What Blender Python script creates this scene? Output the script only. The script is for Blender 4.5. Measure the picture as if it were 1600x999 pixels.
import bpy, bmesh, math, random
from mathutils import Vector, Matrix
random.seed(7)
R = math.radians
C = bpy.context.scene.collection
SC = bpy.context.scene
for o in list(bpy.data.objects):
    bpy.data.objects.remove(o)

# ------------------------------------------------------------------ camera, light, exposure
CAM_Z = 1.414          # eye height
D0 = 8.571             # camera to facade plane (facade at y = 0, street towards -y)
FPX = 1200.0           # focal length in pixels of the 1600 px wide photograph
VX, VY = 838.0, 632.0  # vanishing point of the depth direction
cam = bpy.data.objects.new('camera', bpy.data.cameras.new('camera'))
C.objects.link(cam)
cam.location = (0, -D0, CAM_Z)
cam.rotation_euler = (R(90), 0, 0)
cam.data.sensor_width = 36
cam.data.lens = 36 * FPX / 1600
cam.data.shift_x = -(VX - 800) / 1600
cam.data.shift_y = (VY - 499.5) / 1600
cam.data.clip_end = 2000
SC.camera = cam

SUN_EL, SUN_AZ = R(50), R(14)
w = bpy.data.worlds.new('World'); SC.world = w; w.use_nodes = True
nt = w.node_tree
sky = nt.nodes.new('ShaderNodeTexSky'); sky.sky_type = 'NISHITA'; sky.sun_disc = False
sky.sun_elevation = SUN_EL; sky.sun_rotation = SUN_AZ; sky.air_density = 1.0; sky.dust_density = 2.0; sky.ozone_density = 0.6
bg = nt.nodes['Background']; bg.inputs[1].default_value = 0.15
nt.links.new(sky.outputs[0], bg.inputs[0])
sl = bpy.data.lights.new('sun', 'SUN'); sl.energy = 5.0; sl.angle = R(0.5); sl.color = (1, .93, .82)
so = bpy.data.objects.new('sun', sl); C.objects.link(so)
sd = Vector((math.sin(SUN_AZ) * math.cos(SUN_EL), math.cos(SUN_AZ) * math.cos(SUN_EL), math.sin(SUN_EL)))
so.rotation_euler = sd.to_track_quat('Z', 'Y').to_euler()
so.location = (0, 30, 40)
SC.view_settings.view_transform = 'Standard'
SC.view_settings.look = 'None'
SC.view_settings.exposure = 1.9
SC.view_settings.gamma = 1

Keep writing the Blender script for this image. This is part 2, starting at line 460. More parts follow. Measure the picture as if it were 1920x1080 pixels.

· · ·

Given task = Exactly as they stand, please print the lines from the first line of the records above down to the line that includes "SC.camera = cam", both of those included and no others.

Full solution =
What Blender Python script creates this scene? Output the script only. The script is for Blender 4.5. Measure the picture as if it were 1600x999 pixels.
import bpy, bmesh, math, random
from mathutils import Vector, Matrix
random.seed(7)
R = math.radians
C = bpy.context.scene.collection
SC = bpy.context.scene
for o in list(bpy.data.objects):
    bpy.data.objects.remove(o)

# ------------------------------------------------------------------ camera, light, exposure
CAM_Z = 1.414          # eye height
D0 = 8.571             # camera to facade plane (facade at y = 0, street towards -y)
FPX = 1200.0           # focal length in pixels of the 1600 px wide photograph
VX, VY = 838.0, 632.0  # vanishing point of the depth direction
cam = bpy.data.objects.new('camera', bpy.data.cameras.new('camera'))
C.objects.link(cam)
cam.location = (0, -D0, CAM_Z)
cam.rotation_euler = (R(90), 0, 0)
cam.data.sensor_width = 36
cam.data.lens = 36 * FPX / 1600
cam.data.shift_x = -(VX - 800) / 1600
cam.data.shift_y = (VY - 499.5) / 1600
cam.data.clip_end = 2000
SC.camera = cam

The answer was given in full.